Tanto che qualcuno si è chiesto se ancora servono, se hanno ancora un ruolo e un senso i quotidiani.  Arrivano sempre “dopo la notizia”, mettono tutti lo stesso titolo in prima pagina, seguono diligentemente il pensiero unico e il potente di turno, ricalcano in fotocopia le solite sezioni interne: politica interna, esteri, cronaca, economia, sport…. Anche le parole sembrano piene di polvere, perché il linguaggio giornalistico, invece di arricchirsi, si è impoverito.  Il vocabolario dei quotidiani registra e riproduce quello del sottobosco politico e della chiacchiera televisiva, oppure insegue inutilmente la grande nuvola confusa del web.

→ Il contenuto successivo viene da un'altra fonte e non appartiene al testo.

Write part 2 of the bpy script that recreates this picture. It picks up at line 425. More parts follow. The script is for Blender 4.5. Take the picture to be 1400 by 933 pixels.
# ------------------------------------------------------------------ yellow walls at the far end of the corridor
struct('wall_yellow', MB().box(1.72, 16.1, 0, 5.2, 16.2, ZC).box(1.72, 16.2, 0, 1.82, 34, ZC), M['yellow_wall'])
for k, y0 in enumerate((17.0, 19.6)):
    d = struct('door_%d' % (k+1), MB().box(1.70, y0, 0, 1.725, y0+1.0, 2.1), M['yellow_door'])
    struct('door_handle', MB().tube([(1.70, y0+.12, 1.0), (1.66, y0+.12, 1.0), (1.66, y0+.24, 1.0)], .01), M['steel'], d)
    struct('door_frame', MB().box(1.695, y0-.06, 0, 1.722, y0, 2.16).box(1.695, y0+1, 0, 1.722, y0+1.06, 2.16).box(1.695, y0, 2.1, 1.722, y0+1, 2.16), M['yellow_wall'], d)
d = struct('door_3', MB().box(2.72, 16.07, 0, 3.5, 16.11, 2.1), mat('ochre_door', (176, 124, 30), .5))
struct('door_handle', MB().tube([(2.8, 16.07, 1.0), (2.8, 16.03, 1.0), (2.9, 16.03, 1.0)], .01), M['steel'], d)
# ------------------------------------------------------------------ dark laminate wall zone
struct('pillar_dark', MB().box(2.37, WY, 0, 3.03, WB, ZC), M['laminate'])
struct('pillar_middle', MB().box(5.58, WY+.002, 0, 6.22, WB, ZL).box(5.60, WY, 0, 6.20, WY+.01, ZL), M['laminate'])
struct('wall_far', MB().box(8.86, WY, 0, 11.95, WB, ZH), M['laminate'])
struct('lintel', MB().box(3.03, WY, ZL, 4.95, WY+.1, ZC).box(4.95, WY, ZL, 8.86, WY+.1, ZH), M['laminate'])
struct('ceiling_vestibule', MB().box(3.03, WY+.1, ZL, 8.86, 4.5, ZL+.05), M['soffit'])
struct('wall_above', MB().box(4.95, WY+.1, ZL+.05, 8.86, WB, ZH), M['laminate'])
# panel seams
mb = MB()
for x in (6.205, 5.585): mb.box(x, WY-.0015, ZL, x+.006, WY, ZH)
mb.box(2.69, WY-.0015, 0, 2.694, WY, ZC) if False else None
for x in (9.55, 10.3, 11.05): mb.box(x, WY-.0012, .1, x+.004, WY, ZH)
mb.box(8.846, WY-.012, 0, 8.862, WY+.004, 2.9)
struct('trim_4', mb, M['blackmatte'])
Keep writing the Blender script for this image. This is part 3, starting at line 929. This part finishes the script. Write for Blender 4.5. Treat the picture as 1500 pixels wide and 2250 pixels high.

Periscopio propone un nuovo modo di essere giornale, di fare informazione. di accostare Alto e Basso, di rapportarsi al proprio pubblico. Rompe compartimenti stagni delle sezioni tradizionali di quotidiani. Accoglie e dà riconosce uguale dignità a tutti i generi e tutti linguaggi: così in primo piano ci può essere una notizia, un commento, ma anche una poesia o una vignetta.  Abbandona la rincorsa allo scoop, all’intervista esclusiva, alla firma illustre, proponendo quella che abbiamo chiamato “informazione verticale”: entrare cioè nelle  “cose che accadono fuori e dentro di noi”, denunciare Il Vecchio che resiste e raccontare Il Nuovo che germoglia, stare dalla parte dei diritti e denunciare la diseguaglianza che cresce in Italia e nel mondo. .

Con il quotidiano di ieri, così si diceva, oggi ci si incarta il pesce. Non Periscopio, la sua “informazione verticale” non invecchia mai e dal nostro archivio di quasi 50.000 articoli (disponibile gratuitamente) si pescano continuamente contenuti utili per integrare le ultime notizie uscite. Non troverete mai, come succede in quasi tutti i quotidiani on line,  le prime tre righe dell’articolo in chiaro… e una piccola tassa per poter leggere tutto il resto.

Sembra una frase retorica ma non lo è: “Periscopio è un giornale senza padrini e senza padroni”. Siamo orgogliosamente antifascisti, pacifisti, nonviolenti, femministi, ambientalisti. Crediamo nella Sinistra (anche se la Sinistra non crede più a se stessa), ma non apparteniamo a nessuna casa politica, non fiancheggiamo nessun partito e nessun leader. Anzi, diffidiamo dei leader e dei capipopolo, perfino degli eroi. Non ci piacciono i muri, quelli materiali come  quelli immateriali, frutto del pregiudizio e dell’egoismo. Ci piace “il popolo” (quello scritto in Costituzione) e vorremmo cancellare “la nazione”, premessa di ogni guerra e  di ogni violenza.

Periscopio è quindi un giornale popolare, non nazionalpopolare. Un quotidiano “generalista”,  scritto per essere letto da tutti (“quelli che hanno letto milioni di libri o che non sanno nemmeno parlare” F. De Gregori), da tutti quelli che coltivano la curiosità, e non dalle elites, dai circoli degli addetti ai lavori, dagli intellettuali del vuoto e della chiacchiera.